We only have to drive north about 280 miles today, and so with that knowledge, we can linger out here at Big Bend National Park among the cactus, shrubs, brown grasses, and whatever else might come our way. While there may be things for us to come back to on a future visit, we also have to take into account that this is way off the beaten path. At this moment, we are about 740 miles from home or approximately 1200 kilometers, not the quickest of drives to make.
I should have had Caroline put her head down here for scale because these are the biggest cactus paddles I have ever seen.
We’re out wandering through the park on our way to nowhere in particular. Once we arrived this morning, we headed over to the Ross Maxwell Scenic Drive and have been digging it so far.
Wow, it’s a staredown with a javelina, and I can only hope it’s not feeling intimidated, as I’d prefer that it keeps its distance. I’ve heard somewhere that they have poor eyesight but an acute sense of smell so that while we may be a blur they can smell our presence. Here’s wishing this one smells our curiosity and inches peacefully closer so we can get a better look. Shortly after seeing this guy and not very far from the Castolon Visitor Center, a mountain lion leaped across the road. There was no way in the half-second it moved between the deep grasses across two lanes that I was ever going to be able to take its photo, but there it was, the very first mountain lion in the wild we had ever seen. Of course, we stopped at the visitor center and reported our sightings.
Yesterday, we thought we were near the Santa Elena Canyon, but we were closer to the boat launch than the canyon trail, and so on the recommendation of a ranger, we are taking the short walk on that trail that takes us right to the Rio Grande.
Mexico is so close we could reach out and touch it.
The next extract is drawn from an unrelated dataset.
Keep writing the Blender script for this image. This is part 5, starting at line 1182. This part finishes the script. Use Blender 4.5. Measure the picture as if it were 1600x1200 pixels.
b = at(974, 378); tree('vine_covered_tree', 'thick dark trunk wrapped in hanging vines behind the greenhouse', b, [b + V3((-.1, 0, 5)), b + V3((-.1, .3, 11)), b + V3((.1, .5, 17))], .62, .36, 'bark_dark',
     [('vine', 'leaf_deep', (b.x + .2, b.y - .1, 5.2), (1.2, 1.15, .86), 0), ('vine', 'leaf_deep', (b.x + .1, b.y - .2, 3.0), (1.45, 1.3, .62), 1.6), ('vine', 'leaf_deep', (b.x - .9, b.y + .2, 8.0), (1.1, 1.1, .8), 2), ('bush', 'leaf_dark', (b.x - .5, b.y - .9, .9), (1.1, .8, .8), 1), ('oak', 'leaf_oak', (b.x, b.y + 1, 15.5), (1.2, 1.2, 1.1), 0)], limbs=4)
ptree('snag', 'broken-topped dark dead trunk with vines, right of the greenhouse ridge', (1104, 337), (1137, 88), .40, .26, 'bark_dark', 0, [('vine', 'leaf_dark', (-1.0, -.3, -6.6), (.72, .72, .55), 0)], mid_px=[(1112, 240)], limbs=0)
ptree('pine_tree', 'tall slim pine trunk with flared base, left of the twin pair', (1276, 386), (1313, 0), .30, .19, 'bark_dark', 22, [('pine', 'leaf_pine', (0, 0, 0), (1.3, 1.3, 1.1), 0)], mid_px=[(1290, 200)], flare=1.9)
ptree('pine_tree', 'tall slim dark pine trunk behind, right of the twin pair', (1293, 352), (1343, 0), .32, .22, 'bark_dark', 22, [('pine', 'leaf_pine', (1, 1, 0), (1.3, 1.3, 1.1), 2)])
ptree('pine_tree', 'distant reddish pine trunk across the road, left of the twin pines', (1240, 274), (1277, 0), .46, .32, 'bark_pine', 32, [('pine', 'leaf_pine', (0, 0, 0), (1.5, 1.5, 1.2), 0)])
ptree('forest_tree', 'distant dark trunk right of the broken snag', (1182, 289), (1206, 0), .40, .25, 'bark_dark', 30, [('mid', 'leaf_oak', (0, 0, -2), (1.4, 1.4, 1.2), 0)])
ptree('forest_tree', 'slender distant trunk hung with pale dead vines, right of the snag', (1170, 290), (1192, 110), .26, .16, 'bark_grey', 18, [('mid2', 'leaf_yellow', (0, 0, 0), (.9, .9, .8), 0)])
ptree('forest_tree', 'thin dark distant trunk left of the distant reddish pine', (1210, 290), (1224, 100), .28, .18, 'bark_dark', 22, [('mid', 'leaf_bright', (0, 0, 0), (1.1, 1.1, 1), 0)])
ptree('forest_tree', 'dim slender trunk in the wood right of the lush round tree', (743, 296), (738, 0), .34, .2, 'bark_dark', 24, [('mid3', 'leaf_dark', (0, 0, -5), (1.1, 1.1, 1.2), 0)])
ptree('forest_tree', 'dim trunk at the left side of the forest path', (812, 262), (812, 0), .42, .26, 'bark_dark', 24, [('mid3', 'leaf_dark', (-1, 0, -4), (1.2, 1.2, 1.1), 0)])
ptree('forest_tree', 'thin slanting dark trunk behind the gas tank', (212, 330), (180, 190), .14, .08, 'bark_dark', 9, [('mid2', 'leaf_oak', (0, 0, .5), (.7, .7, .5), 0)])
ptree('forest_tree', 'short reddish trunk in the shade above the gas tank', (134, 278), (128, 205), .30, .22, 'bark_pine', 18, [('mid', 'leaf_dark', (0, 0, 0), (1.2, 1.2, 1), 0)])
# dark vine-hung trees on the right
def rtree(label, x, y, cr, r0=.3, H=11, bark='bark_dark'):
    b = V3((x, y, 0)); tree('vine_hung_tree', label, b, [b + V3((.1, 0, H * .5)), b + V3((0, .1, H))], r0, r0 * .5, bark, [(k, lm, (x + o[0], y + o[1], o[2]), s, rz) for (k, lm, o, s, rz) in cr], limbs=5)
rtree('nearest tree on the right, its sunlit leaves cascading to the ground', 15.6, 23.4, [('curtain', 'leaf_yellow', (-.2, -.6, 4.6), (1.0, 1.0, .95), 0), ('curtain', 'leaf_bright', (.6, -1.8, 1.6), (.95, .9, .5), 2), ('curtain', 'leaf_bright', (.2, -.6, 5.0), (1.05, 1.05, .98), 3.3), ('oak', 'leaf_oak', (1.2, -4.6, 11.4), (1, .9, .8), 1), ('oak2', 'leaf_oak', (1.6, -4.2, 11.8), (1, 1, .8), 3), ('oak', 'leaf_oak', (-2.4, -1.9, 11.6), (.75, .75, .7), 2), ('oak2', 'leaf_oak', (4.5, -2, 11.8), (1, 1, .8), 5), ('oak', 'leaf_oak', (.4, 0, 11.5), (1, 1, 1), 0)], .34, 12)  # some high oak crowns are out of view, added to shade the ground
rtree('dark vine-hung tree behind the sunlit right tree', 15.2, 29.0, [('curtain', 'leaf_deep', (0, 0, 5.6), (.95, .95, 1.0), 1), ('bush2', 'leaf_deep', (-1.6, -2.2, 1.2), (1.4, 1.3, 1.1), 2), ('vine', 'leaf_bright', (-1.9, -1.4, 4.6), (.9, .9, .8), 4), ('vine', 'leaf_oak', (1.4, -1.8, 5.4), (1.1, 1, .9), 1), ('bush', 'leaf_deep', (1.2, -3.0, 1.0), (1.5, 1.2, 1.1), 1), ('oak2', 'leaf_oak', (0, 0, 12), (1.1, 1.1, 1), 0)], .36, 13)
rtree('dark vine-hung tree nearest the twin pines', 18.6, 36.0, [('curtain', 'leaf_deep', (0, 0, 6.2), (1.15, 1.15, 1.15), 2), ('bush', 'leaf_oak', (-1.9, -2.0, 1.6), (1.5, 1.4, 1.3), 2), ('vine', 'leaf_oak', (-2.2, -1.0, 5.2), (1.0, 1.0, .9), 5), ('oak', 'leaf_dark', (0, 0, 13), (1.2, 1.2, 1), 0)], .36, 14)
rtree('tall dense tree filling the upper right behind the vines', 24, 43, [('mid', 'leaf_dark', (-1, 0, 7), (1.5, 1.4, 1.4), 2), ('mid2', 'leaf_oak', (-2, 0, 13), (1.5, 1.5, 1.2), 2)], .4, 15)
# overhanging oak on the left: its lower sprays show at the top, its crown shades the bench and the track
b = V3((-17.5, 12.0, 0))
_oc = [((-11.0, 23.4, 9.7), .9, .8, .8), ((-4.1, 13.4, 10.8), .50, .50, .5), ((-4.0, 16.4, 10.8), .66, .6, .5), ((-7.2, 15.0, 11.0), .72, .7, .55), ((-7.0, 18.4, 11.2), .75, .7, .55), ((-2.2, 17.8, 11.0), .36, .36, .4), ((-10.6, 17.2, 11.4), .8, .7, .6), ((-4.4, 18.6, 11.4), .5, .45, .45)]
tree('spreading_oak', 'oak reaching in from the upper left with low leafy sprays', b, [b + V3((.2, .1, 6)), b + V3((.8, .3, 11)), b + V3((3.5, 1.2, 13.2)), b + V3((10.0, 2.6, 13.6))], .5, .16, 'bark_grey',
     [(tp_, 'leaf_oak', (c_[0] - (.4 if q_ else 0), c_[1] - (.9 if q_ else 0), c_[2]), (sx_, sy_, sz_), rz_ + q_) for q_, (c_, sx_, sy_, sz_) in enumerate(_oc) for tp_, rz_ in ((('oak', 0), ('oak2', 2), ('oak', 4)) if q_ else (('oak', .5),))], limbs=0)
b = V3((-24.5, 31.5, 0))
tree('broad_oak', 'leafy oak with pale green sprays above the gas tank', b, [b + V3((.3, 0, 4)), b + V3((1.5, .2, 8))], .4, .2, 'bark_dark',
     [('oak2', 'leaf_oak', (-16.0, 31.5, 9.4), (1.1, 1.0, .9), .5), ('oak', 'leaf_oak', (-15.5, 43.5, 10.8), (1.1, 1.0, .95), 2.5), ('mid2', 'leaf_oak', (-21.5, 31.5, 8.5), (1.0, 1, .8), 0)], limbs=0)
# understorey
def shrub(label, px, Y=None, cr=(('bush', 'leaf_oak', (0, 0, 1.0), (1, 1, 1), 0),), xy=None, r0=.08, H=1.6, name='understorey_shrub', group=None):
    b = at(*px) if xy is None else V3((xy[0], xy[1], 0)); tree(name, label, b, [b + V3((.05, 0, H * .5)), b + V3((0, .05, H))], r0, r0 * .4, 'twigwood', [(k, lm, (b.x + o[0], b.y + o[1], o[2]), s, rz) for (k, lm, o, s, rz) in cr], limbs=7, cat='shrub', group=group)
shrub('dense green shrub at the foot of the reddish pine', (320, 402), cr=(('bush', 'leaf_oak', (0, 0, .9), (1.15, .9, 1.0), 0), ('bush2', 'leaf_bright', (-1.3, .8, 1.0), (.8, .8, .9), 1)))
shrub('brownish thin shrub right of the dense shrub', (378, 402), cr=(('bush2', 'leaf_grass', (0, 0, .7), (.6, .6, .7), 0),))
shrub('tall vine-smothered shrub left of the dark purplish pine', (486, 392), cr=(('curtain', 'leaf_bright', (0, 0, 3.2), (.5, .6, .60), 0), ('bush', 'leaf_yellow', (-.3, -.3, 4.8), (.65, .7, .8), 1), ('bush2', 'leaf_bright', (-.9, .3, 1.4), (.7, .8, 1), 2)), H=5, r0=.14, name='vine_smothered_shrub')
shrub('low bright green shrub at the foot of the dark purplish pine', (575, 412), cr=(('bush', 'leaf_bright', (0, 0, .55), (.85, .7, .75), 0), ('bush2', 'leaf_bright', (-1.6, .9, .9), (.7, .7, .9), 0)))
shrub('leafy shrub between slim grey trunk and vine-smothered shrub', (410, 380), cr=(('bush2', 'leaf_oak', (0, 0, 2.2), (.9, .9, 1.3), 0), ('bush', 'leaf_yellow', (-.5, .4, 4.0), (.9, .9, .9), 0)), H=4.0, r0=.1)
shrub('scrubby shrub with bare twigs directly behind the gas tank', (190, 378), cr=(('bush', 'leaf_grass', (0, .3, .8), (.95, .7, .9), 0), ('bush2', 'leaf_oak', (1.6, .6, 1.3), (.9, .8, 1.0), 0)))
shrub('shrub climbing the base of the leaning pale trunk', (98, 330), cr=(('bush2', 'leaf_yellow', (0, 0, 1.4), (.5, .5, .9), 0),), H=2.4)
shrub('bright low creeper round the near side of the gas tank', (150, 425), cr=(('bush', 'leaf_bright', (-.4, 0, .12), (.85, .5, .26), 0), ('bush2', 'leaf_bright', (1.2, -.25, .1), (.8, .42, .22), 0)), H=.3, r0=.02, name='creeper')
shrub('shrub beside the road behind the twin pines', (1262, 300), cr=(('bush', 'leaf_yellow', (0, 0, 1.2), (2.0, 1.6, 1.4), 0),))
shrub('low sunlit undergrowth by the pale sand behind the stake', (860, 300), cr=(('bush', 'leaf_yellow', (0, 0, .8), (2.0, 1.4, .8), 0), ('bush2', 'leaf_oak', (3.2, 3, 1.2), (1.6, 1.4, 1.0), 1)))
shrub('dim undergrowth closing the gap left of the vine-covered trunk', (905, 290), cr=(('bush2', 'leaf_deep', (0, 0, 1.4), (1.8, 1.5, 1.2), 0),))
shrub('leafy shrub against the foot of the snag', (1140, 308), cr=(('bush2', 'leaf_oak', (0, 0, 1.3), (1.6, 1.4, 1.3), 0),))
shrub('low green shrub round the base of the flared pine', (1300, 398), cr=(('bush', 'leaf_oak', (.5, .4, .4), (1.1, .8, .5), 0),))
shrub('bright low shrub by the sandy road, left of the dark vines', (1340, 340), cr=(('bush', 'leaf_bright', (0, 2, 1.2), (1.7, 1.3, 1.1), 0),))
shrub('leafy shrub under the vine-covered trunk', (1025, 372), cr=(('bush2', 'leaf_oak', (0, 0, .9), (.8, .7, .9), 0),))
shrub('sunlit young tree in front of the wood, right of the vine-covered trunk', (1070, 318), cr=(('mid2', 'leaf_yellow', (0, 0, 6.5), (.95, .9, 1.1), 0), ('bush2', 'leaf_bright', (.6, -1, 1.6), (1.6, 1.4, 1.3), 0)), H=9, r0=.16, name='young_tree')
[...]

What a beautiful canyon this is.
Our exit from the park will be off the Old Maverick Road; it’s unpaved and dusty in sections, but it does take us by an old stone house called Luna’s Jacal. Turns out that old man Luna built a very short house of rock, earth, and plant fiber, which allowed it to remain cooler in the blistering summer temperatures. He farmed out here by diverting water out of nearby Alamo Creek. Some people choose a hard life, others have no choice.
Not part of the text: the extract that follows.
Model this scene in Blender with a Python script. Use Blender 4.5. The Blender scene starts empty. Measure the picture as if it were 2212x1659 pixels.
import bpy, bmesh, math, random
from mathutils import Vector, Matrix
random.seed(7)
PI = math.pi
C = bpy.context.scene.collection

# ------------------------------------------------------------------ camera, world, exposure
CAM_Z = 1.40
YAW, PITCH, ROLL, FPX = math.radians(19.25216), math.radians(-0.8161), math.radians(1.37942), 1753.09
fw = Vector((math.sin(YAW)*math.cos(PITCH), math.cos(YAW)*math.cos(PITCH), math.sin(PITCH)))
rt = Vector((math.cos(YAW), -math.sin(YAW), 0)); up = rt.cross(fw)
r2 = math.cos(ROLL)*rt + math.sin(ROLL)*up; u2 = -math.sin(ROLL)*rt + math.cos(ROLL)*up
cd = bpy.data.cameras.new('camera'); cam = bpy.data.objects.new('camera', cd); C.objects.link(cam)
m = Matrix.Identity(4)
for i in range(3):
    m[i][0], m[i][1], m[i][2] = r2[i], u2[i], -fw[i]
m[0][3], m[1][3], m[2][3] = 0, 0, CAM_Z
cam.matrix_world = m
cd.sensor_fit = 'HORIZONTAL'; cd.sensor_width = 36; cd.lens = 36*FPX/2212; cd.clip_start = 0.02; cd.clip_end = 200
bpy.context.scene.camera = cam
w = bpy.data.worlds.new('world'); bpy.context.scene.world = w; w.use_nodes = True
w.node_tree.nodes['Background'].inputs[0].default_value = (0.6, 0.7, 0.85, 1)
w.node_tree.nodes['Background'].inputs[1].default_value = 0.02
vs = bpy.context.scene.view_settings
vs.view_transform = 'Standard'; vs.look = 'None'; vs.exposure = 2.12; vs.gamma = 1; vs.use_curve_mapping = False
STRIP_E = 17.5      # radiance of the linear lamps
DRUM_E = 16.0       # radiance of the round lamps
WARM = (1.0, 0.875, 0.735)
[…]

Fort Davis National Historic Site is our next stop on this Christmas journey through the desert.
This one-time frontier military post played a key role in the war to clear Native Americans from their lands, and to be honest; I’m conflicted that we have monuments to our ancestor’s determination to relocate or exterminate a people. Earlier, we’d passed a monument erected in 1936 that recognized a ranch and its role during the clearing of Indians and bandits back in 1880 – 1882. Relating bandits in the same sentence with Native Americans feels pretty damn disparaging to me. While I can appreciate the historic nature of these buildings at the fort, I feel that the wrong committed out of here is not adequately acknowledged. I suppose, though, that is the nature of the perspective of the winners; had Hitler won World War II, I guess Dachau could be a monument to the period when the country was clearing the land of Jews.
Up here, at the elevation of 6,791 feet above sea level on Mount Locke, is the McDonald Observatory. This is a bonus site on this trip, as we had no idea that we’d find an observatory out here.
With about 60 miles between us and any city of relatively medium size and being over a mile above sea level, it makes perfect sense to place a number of telescopes out here.
The visitor center is already closed, and it’s too early to get a look at the stars. Doesn’t matter, though, as you typically need reservations, and events are held sporadically; better to check their event calendar should you decide to visit.
I don’t know what happened to the day, and then all of a sudden, we are moving into the night. Oh yeah, it’s wintertime, and the days are short. Up to Van Horn on Interstate 10 for our overnight in some anonymous cheap motel.